Flow Test

 From:  Michael Gibson
4487.69 In reply to 4487.65 
Hi Bard,

> Ok, it must not to use a trimmed surface, the solid/plane it's better.

Yeah I recommend using Draw solid > Plane to build the base surface, it's the best way to get a simple untrimmed plane.


> So, my base surface is a line circle fills by building function "Plane".
> I thought that was not a trimmed surface (a surface cutted, hewed).

No, the Construct > Planar command builds a trimmed surface from the curves you give it, with the underlying plane surface somewhat larger in size than the curves.

All NURBS surfaces are really rectangular in nature, in order to get non-rectangular outlines there can be trimming curves on a surface that mark areas of it as holes or as cut away parts, but there is still a basic rectangular surface underneath those trim curves.
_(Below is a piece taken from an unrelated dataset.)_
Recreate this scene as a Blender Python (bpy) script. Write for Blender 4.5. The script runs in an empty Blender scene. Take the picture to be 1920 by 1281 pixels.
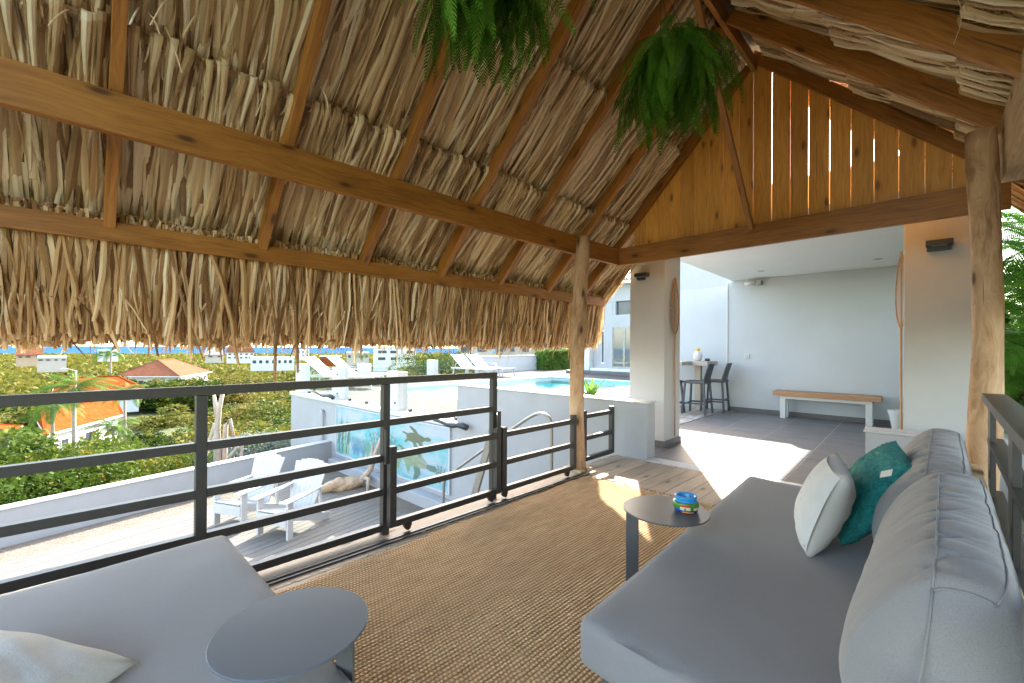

But the "rectangle" that I'm talking about with NURBS can be a bendy one, it doesn't only have to be a flat plane and for shapes like a sphere some edges of the rectangle are compressed down to a point in the pole area of the sphere.


> If I draw a Solid/Cylinder & that I keep its base; this will be a solid
> circle or a trimmed surface?
> If I see the points it's a solid surface, is that? If not, it's a trimmed surface.
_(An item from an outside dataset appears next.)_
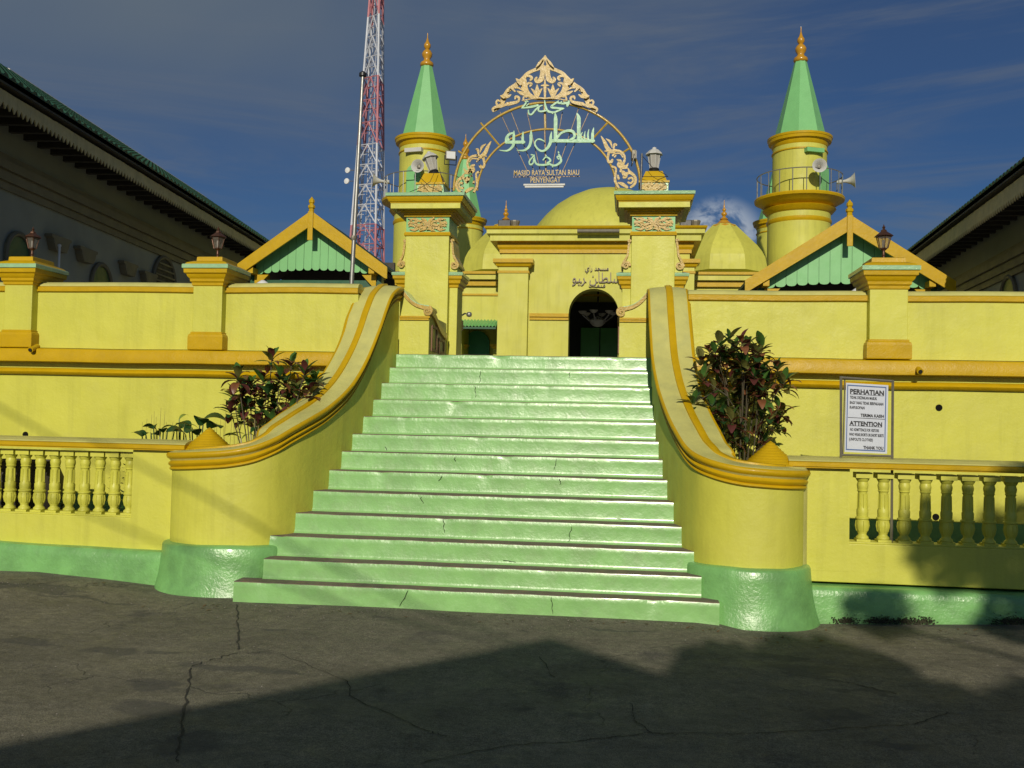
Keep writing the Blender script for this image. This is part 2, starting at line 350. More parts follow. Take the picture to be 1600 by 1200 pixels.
# raised cracks in the asphalt: thin dark gaps laid as narrow ribbons
def crack(pts, wd):
    rnd = random.Random(int(pts[0][0]*7)); q = []
    for (a, b_) in zip(pts, pts[1:]):
        for k in range(9):
            t = k/9; u = a[0]+(b_[0]-a[0])*t+rnd.uniform(-3,3); v = a[1]+(b_[1]-a[1])*t+rnd.uniform(-1.5,1.5)
            d = raydir(u, v); tt = -CH/d.z; q.append(Vector((d.x*tt, d.y*tt)))
    return q, wd
mb = MB()
for pts, wd in [([(372,942),(371,985),(374,1020)],.012),([(298,1044),(292,1090),(282,1150),(275,1198)],.012),([(380,1022),(430,1018)],.006),([(298,1042),(340,1030),(372,1020)],.008),([(440,1025),(540,1062),(550,1090),(660,1140),(700,1155)],.006),([(985,1098),(990,1125),(1020,1146),(1080,1150)],.006),([(800,1165),(900,1160),(960,1152),(1022,1146)],.007),([(1020,1146),(1180,1148),(1300,1140),(1420,1132),(1490,1112)],.006),([(1290,1060),(1340,1068),(1410,1086)],.009),([(800,1165),(640,1196)],.007),([(840,1025),(870,1062)],.007)]:
    q, wd = crack(pts, wd)
    vs = []; fs = []
    rnd = random.Random(3)
    for i, p in enumerate(q):
        t = (q[min(i+1,len(q)-1)]-q[max(i-1,0)]).normalized(); nn = Vector((-t.y,t.x))*wd*rnd.uniform(.2,.8)
        for s_ in (1,-1):
            a = p+nn*s_; vs.append((a.x,a.y,gz(a.x,a.y)+.004))
    fs = [(i*2,i*2+1,i*2+3,i*2+2) for i in range(len(q)-1)]
    mb.add(vs, fs)
mb.build('asphalt_cracks', mat('crack_dirt',(.035,.032,.026),.95,.1,5,0), kind='structure')
# small grit and leaf litter
mb = MB(); rnd = random.Random(11)
for i in range(1500):
    x = rnd.uniform(-6,4.5); y = rnd.uniform(3.2,8.3) if i%3 else rnd.gauss(8.3,.3); y = min(y, 8.35); s_ = rnd.uniform(.002,.007); z = gz(x,y)
    a = rnd.uniform(0,6); mb.add([(x+s_*math.cos(a+k*2.1),y+s_*math.sin(a+k*2.1),z+.001) for k in range(3)]+[(x,y,z+s_)], [(0,1,3),(1,2,3),(2,0,3)])
mb.build('street_grit', mat('grit',(.22,.20,.17),.8,.3,40,0), kind='stuff')

mb = MB(); rnd = random.Random(77)
for i in range(130):
    x = rnd.uniform(-6.4,3.6); y = (8.78 if (x<-4.6 or x>1.7) else 8.3)-abs(rnd.gauss(0,.14)); z = gz(x,y)+.004; a = rnd.uniform(0,6.3); l_ = rnd.uniform(.012,.03)
    d = Vector((math.cos(a),math.sin(a),rnd.uniform(-.1,.35)))*l_; n_ = Vector((-math.sin(a),math.cos(a),.1))*l_*.4; p = Vector((x,y,z+.004))
    mb.add([p-d,p+n_,p+d,p-n_],[(0,1,2,3)])
mb.build('leaf_litter', mat('dry_leaf',(.13,.08,.035),.8,.4,60,0), kind='stuff')

# ------------------------------------------------------------------ staircase
SY = [8.46,8.66,8.89,9.14,9.39,9.66,9.89,10.12,10.36,10.59,10.83,11.06,11.29]
SZ = [0,.178,.361,.552,.745,.947,1.142,1.331,1.514,1.708,1.901,2.096,2.288,2.462]
SL = [-3.56,-3.36,-3.40,-3.30,-3.22,-3.14,-3.06,-3.02,-2.98,-2.94,-2.90,-2.88,-2.86]
SR = [.80,.66,.70,.60,.54,.48,.44,.40,.36,.34,.33,.32,.32]
stairs = thing('staircase', (-1.3, 8.46, 0), 'broad flight of glossy green painted steps with worn brown treads climbing to the gate', 'staircase')
for i in range(13):
    mb = MB(); y = SY[i]; zb = SZ[i]-(.08 if i==0 else .0); zt = SZ[i+1]; yn = SY[i+1] if i<12 else 11.345
    x0, x1 = SL[i], SR[i]; nseg = 70; rnd = random.Random(i)
    prof = [(-.016,zb,0),(-.007,zb+.012,0),(-.001,zb+.035,0),(.004,zt-.05,0),(.006,zt-.006,0),(.009,zt-.001,1),(.034,zt+.0005,1),(yn-y+.02,zt+.0005,1)]
    if i==12: prof[-1] = (yn-y,zt+.0005,0)
    vs = []; fs = []; ms = []; npf = len(prof)
    for k in range(nseg+1):
        x = x0+(x1-x0)*k/nseg
        w1 = .006*noise.noise((x*1.7,i*3.3,0)); w2 = .0035*noise.noise((x*9,i*7.1,2)); chip = max(0,noise.noise((x*6,i*5.7,9))-.42)*.07
        for j, (dy, z, _) in enumerate(prof):
            yy = y+dy+w1+(chip if j in (4,5,6) else 0); zz = z+(w2+w1*.6-chip*.4 if 3<j<7 else 0)
            if j==6: yy += .012*noise.noise((x*12,i,5))
            vs.append((x,yy,zz))
    for k in range(nseg):
        for j in range(npf-1):
            fs.append((k*npf+j,k*npf+j+1,(k+1)*npf+j+1,(k+1)*npf+j)); ms.append(1 if (prof[j+1][2]==1) else 0)
    b0 = len(vs)
    vs += [(x0,y+.3,zb-.02),(x1,y+.3,zb-.02)]
    fs.append(tuple(range(npf))+(b0,)); ms.append(0)
    fs.append(tuple(reversed([nseg*npf+j for j in range(npf)]))+(b0+1,)); ms.append(0)
    mb.v = vs; mb.f = fs; mb.m = ms
    mb.build('step', [m_riser, m_tread], stairs, smooth=50)

mb = MB(); rnd = random.Random(31)
def step_y(z): return next((SY[i] for i in range(13) if z < SZ[i+1]+.004), SY[12])
for a, b_ in (((530,850),(500,905)),((1025,872),(1031,932)),((1095,628),(1085,690)),((650,602),(655,650)),((1075,692),(1070,716)),((778,88),(778,128)),((1090,92),(1088,112)),((1040,392),(1036,432)),((690,386),(691,402)),((1055,462),(1056,482)),((645,452),(636,470)),((572,526),(580,548)),((760,140),(764,180)),((450,350),(455,372)),((1250,600),(1330,612)),((860,745),(905,752))):
    u0, v0, u1, v1 = 400+a[0]/2.222, 540+a[1]/2.222, 400+b_[0]/2.222, 540+b_[1]/2.222
    p = P(u0,v0,9.5)
    for _ in range(6): p = P(u0,v0+1,step_y(p.z))
    Yc = p.y; q = []
    for k in range(7):
        t = k/6; pp = P(u0+(u1-u0)*t+rnd.uniform(-1.2,1.2), v0+(v1-v0)*t, Yc); q.append((pp.x,pp.z))
    mb.stroke(q,[.002,.006,.004,.007,.003,.005,.002],Yc-.006,.008,sub=2)
mb.build('riser_cracks', mat('riser_crack_dirt',(.03,.05,.02),.95,.1,5,0), stairs, kind='stuff')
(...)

The caps of a solid cylinder are trimmed surfaces, they're a plane that has a circle as the outer trimming boundary.

Maybe if you could post some kind of drawing of what result you're trying to get it would help me to understand why you are trying to make a disc type surface as the base surface instead of a plane.

Usually a plane is the best base surface - Flow works by going from the rectangular UV space of the base surface mapping into the equivalent UV space of the target surface, and a plane tends to be the easiest thing to deal with the starting UV space since it naturally has a horizontal and vertical U and V directions that are easy to work with.